**Instruction**.
Print every line of the listing exactly, please.

**Dataset excerpt**.

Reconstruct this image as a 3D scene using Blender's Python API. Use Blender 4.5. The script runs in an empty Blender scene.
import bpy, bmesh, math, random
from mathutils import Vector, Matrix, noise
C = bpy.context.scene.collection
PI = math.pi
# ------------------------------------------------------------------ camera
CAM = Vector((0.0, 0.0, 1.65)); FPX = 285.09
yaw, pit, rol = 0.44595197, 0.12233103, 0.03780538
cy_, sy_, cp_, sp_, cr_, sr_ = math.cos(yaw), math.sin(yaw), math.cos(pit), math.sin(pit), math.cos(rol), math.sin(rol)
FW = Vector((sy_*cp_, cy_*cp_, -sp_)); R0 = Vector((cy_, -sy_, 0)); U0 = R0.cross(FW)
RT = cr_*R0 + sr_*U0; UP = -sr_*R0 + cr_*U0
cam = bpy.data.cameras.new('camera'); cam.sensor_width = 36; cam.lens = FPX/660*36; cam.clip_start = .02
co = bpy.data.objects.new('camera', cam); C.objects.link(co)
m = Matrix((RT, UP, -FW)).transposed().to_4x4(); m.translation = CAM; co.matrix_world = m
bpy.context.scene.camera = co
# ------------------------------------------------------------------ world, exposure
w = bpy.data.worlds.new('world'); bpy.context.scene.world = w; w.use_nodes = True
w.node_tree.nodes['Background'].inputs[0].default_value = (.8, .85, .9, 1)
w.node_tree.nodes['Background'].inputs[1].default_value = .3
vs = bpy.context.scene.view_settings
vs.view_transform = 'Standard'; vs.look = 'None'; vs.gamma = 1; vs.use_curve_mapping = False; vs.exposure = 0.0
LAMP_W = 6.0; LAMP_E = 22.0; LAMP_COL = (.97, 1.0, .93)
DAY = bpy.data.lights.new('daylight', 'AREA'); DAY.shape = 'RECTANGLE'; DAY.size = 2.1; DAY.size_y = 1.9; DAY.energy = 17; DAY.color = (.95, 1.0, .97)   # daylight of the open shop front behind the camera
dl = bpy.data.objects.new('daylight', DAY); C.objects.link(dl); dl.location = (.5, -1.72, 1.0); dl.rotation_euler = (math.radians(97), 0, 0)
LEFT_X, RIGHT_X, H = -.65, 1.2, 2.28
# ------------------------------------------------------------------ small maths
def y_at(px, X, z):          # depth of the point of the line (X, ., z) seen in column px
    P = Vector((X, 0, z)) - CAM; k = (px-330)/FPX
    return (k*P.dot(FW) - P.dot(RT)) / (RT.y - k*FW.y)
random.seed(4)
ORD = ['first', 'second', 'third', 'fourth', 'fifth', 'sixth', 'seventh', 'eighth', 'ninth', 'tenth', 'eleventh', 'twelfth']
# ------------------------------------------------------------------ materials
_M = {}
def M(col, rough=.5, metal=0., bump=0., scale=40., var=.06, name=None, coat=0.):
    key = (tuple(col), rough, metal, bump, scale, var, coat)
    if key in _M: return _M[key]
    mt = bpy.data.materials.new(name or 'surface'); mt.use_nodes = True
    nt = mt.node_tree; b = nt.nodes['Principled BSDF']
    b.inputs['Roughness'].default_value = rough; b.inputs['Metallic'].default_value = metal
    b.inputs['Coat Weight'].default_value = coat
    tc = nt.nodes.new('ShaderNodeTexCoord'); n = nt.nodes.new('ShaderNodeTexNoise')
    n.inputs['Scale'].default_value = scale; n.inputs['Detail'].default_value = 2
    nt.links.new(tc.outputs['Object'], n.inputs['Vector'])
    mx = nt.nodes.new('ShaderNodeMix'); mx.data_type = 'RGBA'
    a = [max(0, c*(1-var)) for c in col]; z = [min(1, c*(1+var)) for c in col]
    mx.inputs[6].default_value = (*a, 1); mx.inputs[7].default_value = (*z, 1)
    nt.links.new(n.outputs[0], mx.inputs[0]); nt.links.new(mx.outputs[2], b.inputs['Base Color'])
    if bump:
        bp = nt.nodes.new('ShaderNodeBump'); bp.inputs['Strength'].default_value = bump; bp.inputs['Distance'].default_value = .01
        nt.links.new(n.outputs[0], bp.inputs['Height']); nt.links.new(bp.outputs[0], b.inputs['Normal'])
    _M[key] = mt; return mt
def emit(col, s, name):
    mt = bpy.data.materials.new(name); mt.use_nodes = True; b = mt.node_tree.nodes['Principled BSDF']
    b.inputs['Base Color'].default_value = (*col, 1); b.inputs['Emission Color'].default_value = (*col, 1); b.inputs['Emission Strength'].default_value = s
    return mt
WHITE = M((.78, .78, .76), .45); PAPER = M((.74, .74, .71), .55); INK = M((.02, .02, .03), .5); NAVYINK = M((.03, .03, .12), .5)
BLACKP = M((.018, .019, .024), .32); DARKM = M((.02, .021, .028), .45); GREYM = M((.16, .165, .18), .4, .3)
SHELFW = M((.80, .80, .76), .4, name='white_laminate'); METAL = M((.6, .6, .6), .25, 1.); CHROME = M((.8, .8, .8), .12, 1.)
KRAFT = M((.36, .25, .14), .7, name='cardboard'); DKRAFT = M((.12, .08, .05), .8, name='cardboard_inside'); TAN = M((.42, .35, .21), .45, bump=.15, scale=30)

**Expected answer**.
Reconstruct this image as a 3D scene using Blender's Python API. Use Blender 4.5. The script runs in an empty Blender scene.
import bpy, bmesh, math, random
from mathutils import Vector, Matrix, noise
C = bpy.context.scene.collection
PI = math.pi
# ------------------------------------------------------------------ camera
CAM = Vector((0.0, 0.0, 1.65)); FPX = 285.09
yaw, pit, rol = 0.44595197, 0.12233103, 0.03780538
cy_, sy_, cp_, sp_, cr_, sr_ = math.cos(yaw), math.sin(yaw), math.cos(pit), math.sin(pit), math.cos(rol), math.sin(rol)
FW = Vector((sy_*cp_, cy_*cp_, -sp_)); R0 = Vector((cy_, -sy_, 0)); U0 = R0.cross(FW)
RT = cr_*R0 + sr_*U0; UP = -sr_*R0 + cr_*U0
cam = bpy.data.cameras.new('camera'); cam.sensor_width = 36; cam.lens = FPX/660*36; cam.clip_start = .02
co = bpy.data.objects.new('camera', cam); C.objects.link(co)
m = Matrix((RT, UP, -FW)).transposed().to_4x4(); m.translation = CAM; co.matrix_world = m
bpy.context.scene.camera = co
# ------------------------------------------------------------------ world, exposure
w = bpy.data.worlds.new('world'); bpy.context.scene.world = w; w.use_nodes = True
w.node_tree.nodes['Background'].inputs[0].default_value = (.8, .85, .9, 1)
w.node_tree.nodes['Background'].inputs[1].default_value = .3
vs = bpy.context.scene.view_settings
vs.view_transform = 'Standard'; vs.look = 'None'; vs.gamma = 1; vs.use_curve_mapping = False; vs.exposure = 0.0
LAMP_W = 6.0; LAMP_E = 22.0; LAMP_COL = (.97, 1.0, .93)
DAY = bpy.data.lights.new('daylight', 'AREA'); DAY.shape = 'RECTANGLE'; DAY.size = 2.1; DAY.size_y = 1.9; DAY.energy = 17; DAY.color = (.95, 1.0, .97)   # daylight of the open shop front behind the camera
dl = bpy.data.objects.new('daylight', DAY); C.objects.link(dl); dl.location = (.5, -1.72, 1.0); dl.rotation_euler = (math.radians(97), 0, 0)
LEFT_X, RIGHT_X, H = -.65, 1.2, 2.28
# ------------------------------------------------------------------ small maths
def y_at(px, X, z):          # depth of the point of the line (X, ., z) seen in column px
    P = Vector((X, 0, z)) - CAM; k = (px-330)/FPX
    return (k*P.dot(FW) - P.dot(RT)) / (RT.y - k*FW.y)
random.seed(4)
ORD = ['first', 'second', 'third', 'fourth', 'fifth', 'sixth', 'seventh', 'eighth', 'ninth', 'tenth', 'eleventh', 'twelfth']
# ------------------------------------------------------------------ materials
_M = {}
def M(col, rough=.5, metal=0., bump=0., scale=40., var=.06, name=None, coat=0.):
    key = (tuple(col), rough, metal, bump, scale, var, coat)
    if key in _M: return _M[key]
    mt = bpy.data.materials.new(name or 'surface'); mt.use_nodes = True
    nt = mt.node_tree; b = nt.nodes['Principled BSDF']
    b.inputs['Roughness'].default_value = rough; b.inputs['Metallic'].default_value = metal
    b.inputs['Coat Weight'].default_value = coat
    tc = nt.nodes.new('ShaderNodeTexCoord'); n = nt.nodes.new('ShaderNodeTexNoise')
    n.inputs['Scale'].default_value = scale; n.inputs['Detail'].default_value = 2
    nt.links.new(tc.outputs['Object'], n.inputs['Vector'])
    mx = nt.nodes.new('ShaderNodeMix'); mx.data_type = 'RGBA'
    a = [max(0, c*(1-var)) for c in col]; z = [min(1, c*(1+var)) for c in col]
    mx.inputs[6].default_value = (*a, 1); mx.inputs[7].default_value = (*z, 1)
    nt.links.new(n.outputs[0], mx.inputs[0]); nt.links.new(mx.outputs[2], b.inputs['Base Color'])
    if bump:
        bp = nt.nodes.new('ShaderNodeBump'); bp.inputs['Strength'].default_value = bump; bp.inputs['Distance'].default_value = .01
        nt.links.new(n.outputs[0], bp.inputs['Height']); nt.links.new(bp.outputs[0], b.inputs['Normal'])
    _M[key] = mt; return mt
def emit(col, s, name):
    mt = bpy.data.materials.new(name); mt.use_nodes = True; b = mt.node_tree.nodes['Principled BSDF']
    b.inputs['Base Color'].default_value = (*col, 1); b.inputs['Emission Color'].default_value = (*col, 1); b.inputs['Emission Strength'].default_value = s
    return mt
WHITE = M((.78, .78, .76), .45); PAPER = M((.74, .74, .71), .55); INK = M((.02, .02, .03), .5); NAVYINK = M((.03, .03, .12), .5)
BLACKP = M((.018, .019, .024), .32); DARKM = M((.02, .021, .028), .45); GREYM = M((.16, .165, .18), .4, .3)
SHELFW = M((.80, .80, .76), .4, name='white_laminate'); METAL = M((.6, .6, .6), .25, 1.); CHROME = M((.8, .8, .8), .12, 1.)
KRAFT = M((.36, .25, .14), .7, name='cardboard'); DKRAFT = M((.12, .08, .05), .8, name='cardboard_inside'); TAN = M((.42, .35, .21), .45, bump=.15, scale=30)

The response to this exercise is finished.